[EXERCISE GOAL]
Would you transcribe all of the data exactly, down to the last character?

# start of DATA EXCERPT

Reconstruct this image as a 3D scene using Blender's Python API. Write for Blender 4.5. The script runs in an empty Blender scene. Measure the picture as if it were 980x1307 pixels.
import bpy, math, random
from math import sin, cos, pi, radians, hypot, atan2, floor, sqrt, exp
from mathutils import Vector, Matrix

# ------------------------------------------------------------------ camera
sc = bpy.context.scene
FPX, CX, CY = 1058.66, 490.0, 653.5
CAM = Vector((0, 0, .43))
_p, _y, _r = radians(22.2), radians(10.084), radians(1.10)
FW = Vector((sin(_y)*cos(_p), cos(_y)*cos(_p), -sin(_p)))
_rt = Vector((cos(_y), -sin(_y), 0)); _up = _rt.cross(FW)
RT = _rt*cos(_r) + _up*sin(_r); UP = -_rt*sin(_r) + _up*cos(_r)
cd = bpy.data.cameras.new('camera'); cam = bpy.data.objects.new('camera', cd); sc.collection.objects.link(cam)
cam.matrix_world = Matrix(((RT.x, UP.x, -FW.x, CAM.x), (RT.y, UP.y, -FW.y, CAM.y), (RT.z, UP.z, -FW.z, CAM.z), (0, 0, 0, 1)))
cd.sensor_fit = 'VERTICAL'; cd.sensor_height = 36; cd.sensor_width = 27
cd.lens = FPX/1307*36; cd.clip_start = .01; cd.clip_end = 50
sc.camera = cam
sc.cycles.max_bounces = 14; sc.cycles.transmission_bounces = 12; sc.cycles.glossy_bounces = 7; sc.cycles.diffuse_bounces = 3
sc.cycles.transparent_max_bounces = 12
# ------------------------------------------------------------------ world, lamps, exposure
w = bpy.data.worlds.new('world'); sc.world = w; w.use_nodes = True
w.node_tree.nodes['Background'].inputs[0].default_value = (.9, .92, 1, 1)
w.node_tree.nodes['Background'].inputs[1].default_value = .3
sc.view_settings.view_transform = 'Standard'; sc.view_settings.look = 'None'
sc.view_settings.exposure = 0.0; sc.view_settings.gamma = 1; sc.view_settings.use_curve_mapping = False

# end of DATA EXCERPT

[COMPLETE RESPONSE]
Reconstruct this image as a 3D scene using Blender's Python API. Write for Blender 4.5. The script runs in an empty Blender scene. Measure the picture as if it were 980x1307 pixels.
import bpy, math, random
from math import sin, cos, pi, radians, hypot, atan2, floor, sqrt, exp
from mathutils import Vector, Matrix

# ------------------------------------------------------------------ camera
sc = bpy.context.scene
FPX, CX, CY = 1058.66, 490.0, 653.5
CAM = Vector((0, 0, .43))
_p, _y, _r = radians(22.2), radians(10.084), radians(1.10)
FW = Vector((sin(_y)*cos(_p), cos(_y)*cos(_p), -sin(_p)))
_rt = Vector((cos(_y), -sin(_y), 0)); _up = _rt.cross(FW)
RT = _rt*cos(_r) + _up*sin(_r); UP = -_rt*sin(_r) + _up*cos(_r)
cd = bpy.data.cameras.new('camera'); cam = bpy.data.objects.new('camera', cd); sc.collection.objects.link(cam)
cam.matrix_world = Matrix(((RT.x, UP.x, -FW.x, CAM.x), (RT.y, UP.y, -FW.y, CAM.y), (RT.z, UP.z, -FW.z, CAM.z), (0, 0, 0, 1)))
cd.sensor_fit = 'VERTICAL'; cd.sensor_height = 36; cd.sensor_width = 27
cd.lens = FPX/1307*36; cd.clip_start = .01; cd.clip_end = 50
sc.camera = cam
sc.cycles.max_bounces = 14; sc.cycles.transmission_bounces = 12; sc.cycles.glossy_bounces = 7; sc.cycles.diffuse_bounces = 3
sc.cycles.transparent_max_bounces = 12
# ------------------------------------------------------------------ world, lamps, exposure
w = bpy.data.worlds.new('world'); sc.world = w; w.use_nodes = True
w.node_tree.nodes['Background'].inputs[0].default_value = (.9, .92, 1, 1)
w.node_tree.nodes['Background'].inputs[1].default_value = .3
sc.view_settings.view_transform = 'Standard'; sc.view_settings.look = 'None'
sc.view_settings.exposure = 0.0; sc.view_settings.gamma = 1; sc.view_settings.use_curve_mapping = False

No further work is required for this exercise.